On version 12.5, I have a query similar to the below where I am getting rather unfortunate row estimates and a sub-optimal index choice as a result.
SELECT
id
FROM
messages
WHERE
client_id = 1234
and site_id = 889977
and message_type_id in ( 59, 62, 102, 162 )
and sent_on > NOW() - INTERVAL '3 days';
id
FROM
messages
WHERE
client_id = 1234
and site_id = 889977
and message_type_id in ( 59, 62, 102, 162 )
and sent_on > NOW() - INTERVAL '3 days';
I created extended statistics (all types) on client_id and site_id, analyzed the columns, and in pg_stats_ext.dependencies (4 = client_id, 7 = site_id) have:
{"4 => 7": 0.002997, "7 => 4": 0.896230}
When I check row estimates like below, I get results that indicate the columns are expected to be independent still.
explain SELECT id FROM messages; --889594304
explain SELECT id FROM messages where client_id = 1234; --133439
explain SELECT id FROM messages where site_id = 889977; --28800
explain SELECT id FROM messages where client_id = 1234 and site_id = 889977; --4
However, I pick a client & site ID pair which show up in the MCVs list, then I get the same estimate when querying for that site_id with or without including the client_id. That is great.
Is it reasonable to expect that if the correlation between two columns is rather high, then the optimizer might figure the columns are not independent and perhaps would give less weight to the value derived from independent column statistics? With table statistics, it is possible to set a static value or ratio for something like ndistinct. Any chance for something similar on dependency someday?
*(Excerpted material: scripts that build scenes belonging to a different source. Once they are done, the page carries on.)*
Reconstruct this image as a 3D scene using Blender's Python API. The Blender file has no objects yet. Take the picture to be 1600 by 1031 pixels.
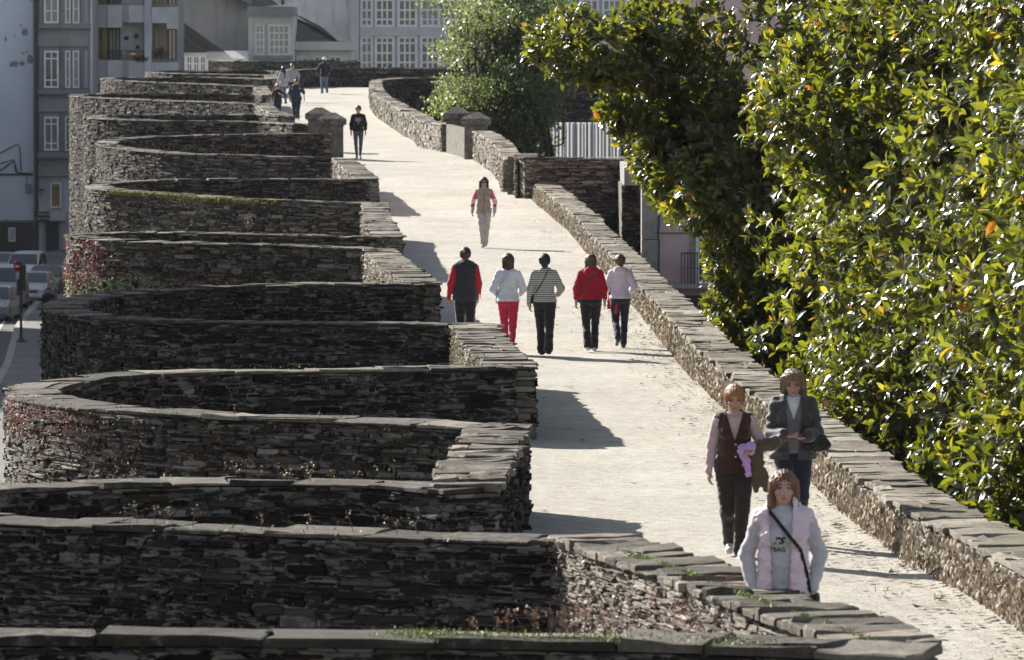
import bpy, math, random
import numpy as np
from mathutils import Vector
D2R = math.radians
rng = np.random.default_rng(11)
random.seed(5)
S = bpy.context.scene
COL = S.collection

# ---------------------------------------------------------------- camera
F = 8889.0; HZ = 112.7; ZC = 4.61
PITCH = math.atan((515.5 - HZ) / F)
cam_d = bpy.data.cameras.new('camera'); cam = bpy.data.objects.new('camera', cam_d); COL.objects.link(cam)
cam.location = (0, 0, ZC); cam.rotation_euler = (math.pi / 2 - PITCH, 0, 0)
cam_d.sensor_width = 36; cam_d.lens = 200.0; cam_d.clip_start = 0.5; cam_d.clip_end = 3000
cam_d.dof.use_dof = True; cam_d.dof.focus_distance = 78; cam_d.dof.aperture_fstop = 8.0
S.camera = cam

# ---------------------------------------------------------------- sun and sky
SX, SY, SZ = -1.2, 1.45, 1.0          # direction towards the sun
SUN_EL = math.atan2(SZ, math.hypot(SX, SY))
w = bpy.data.worlds.new('World'); S.world = w; w.use_nodes = True
nt = w.node_tree
bg = nt.nodes['Background']; sky = nt.nodes.new('ShaderNodeTexSky'); sky.sky_type = 'NISHITA'
sky.sun_disc = False; sky.sun_elevation = SUN_EL; sky.sun_rotation = math.atan2(SX, SY)
sky.air_density = 1.0; sky.dust_density = 0.6; sky.ozone_density = 1.5
hsv = nt.nodes.new('ShaderNodeHueSaturation'); hsv.inputs['Saturation'].default_value = .62
nt.links.new(sky.outputs[0], hsv.inputs['Color']); nt.links.new(hsv.outputs[0], bg.inputs[0]); bg.inputs[1].default_value = 0.063
sun_d = bpy.data.lights.new('sun', 'SUN'); sun_d.energy = 5.0; sun_d.angle = D2R(0.55); sun_d.color = (1.0, 0.945, 0.86)
sun = bpy.data.objects.new('sun', sun_d); COL.objects.link(sun)
sun.rotation_euler = Vector((SX, SY, SZ)).to_track_quat('Z', 'Y').to_euler()
S.view_settings.view_transform = 'Standard'; S.view_settings.look = 'None'
S.view_settings.exposure = 1.27; S.view_settings.gamma = 1.0
S.cycles.use_denoising = True
S.cycles.max_bounces = 6; S.cycles.diffuse_bounces = 3; S.cycles.glossy_bounces = 2; S.cycles.transmission_bounces = 4
S.cycles.transparent_max_bounces = 6; S.cycles.sample_clamp_indirect = 6.0

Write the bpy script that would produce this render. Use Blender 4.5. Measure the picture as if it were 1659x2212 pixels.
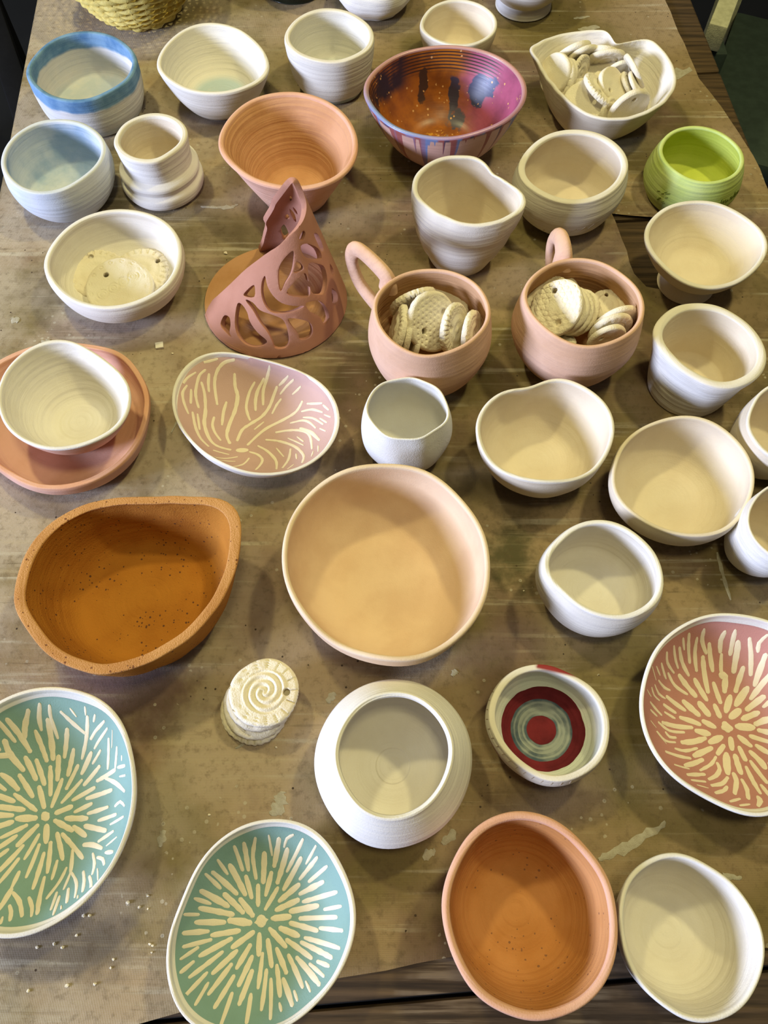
import bpy, bmesh, math, random
from mathutils import Vector, Matrix, noise, geometry
from mathutils.bvhtree import BVHTree

for o in list(bpy.data.objects):
    bpy.data.objects.remove(o, do_unlink=True)
S = bpy.context.scene
COL = S.collection
PI = math.pi
random.seed(7)

# ------------------------------------------------------------------ camera, world, light
cam = bpy.data.objects.new('camera', bpy.data.cameras.new('camera'))
COL.objects.link(cam)
cam.location = (0, 0, 0.6)
cam.rotation_euler = (math.radians(90 - 64), 0, 0)
cam.data.sensor_fit = 'VERTICAL'
cam.data.sensor_height = 24.0
cam.data.lens = 24.0 * 1700.0 / 2212.0
cam.data.clip_start = 0.02
S.camera = cam

w = bpy.data.worlds.new('world'); S.world = w; w.use_nodes = True
w.node_tree.nodes['Background'].inputs[0].default_value = (0.95, 0.88, 0.75, 1)
w.node_tree.nodes['Background'].inputs[1].default_value = 0.06


def area(name, loc, target, sx, sy, col, power):
    d = bpy.data.lights.new(name, 'AREA'); d.shape = 'RECTANGLE'; d.size = sx; d.size_y = sy
    d.color = col; d.energy = power
    o = bpy.data.objects.new(name, d); COL.objects.link(o); o.location = loc
    o.rotation_euler = (Vector(target) - Vector(loc)).to_track_quat('-Z', 'Y').to_euler()
    return o


area('window_light', (-3.80, -1.10, 1.20), (0, 0.3, 0.0), 1.3, 0.75, (0.63, 0.715, 1.0), 340)
area('ceiling_lamp', (-0.62, 1.05, 1.60), (0, 0.4, 0), 0.10, 0.10, (1.0, 0.89, 0.42), 11.3)
area('ceiling_lamp', (0.72, 0.85, 1.60), (0, 0.4, 0), 0.10, 0.10, (1.0, 0.89, 0.42), 11.3)
area('ceiling_lamp', (0.10, 0.05, 1.75), (0, 0.4, 0), 0.22, 0.22, (1.0, 0.89, 0.46), 8)
S.view_settings.view_transform = 'Standard'
S.view_settings.look = 'None'
S.view_settings.exposure = 0.0
S.view_settings.gamma = 1.0
S.view_settings.use_curve_mapping = False

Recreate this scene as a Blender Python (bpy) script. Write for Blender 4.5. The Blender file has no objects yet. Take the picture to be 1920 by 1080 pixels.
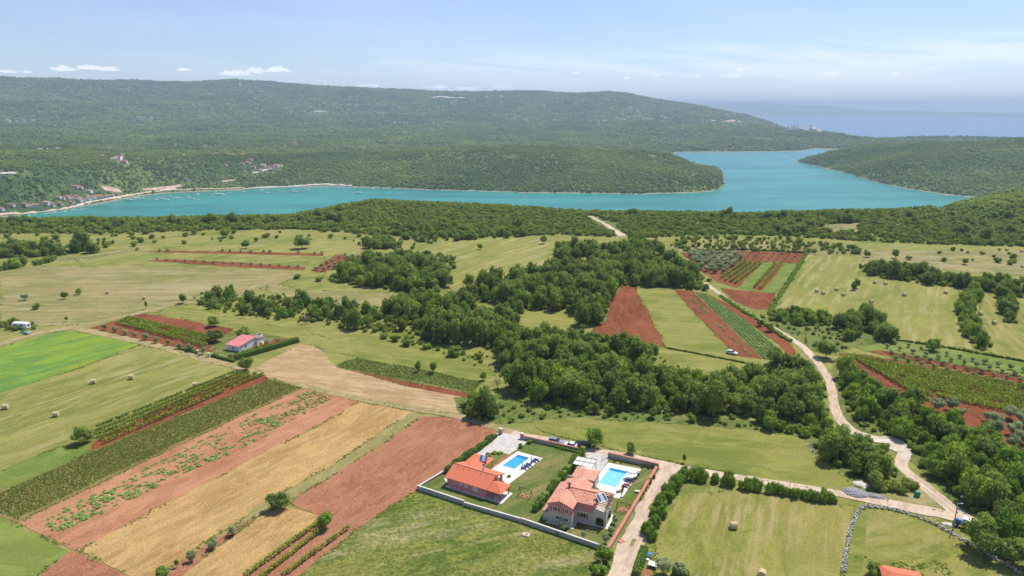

Perhaps I am expecting too much or have a poor understanding of what extended statistics can or someday might do. I deal with under estimates from correlations between client_id and sites or other similar dependent objects a fair bit and am hopeful to resolve some of those planning problems with extended stats, without the maintenance overhead of migrating everything to a single client per database to get more specific statistics.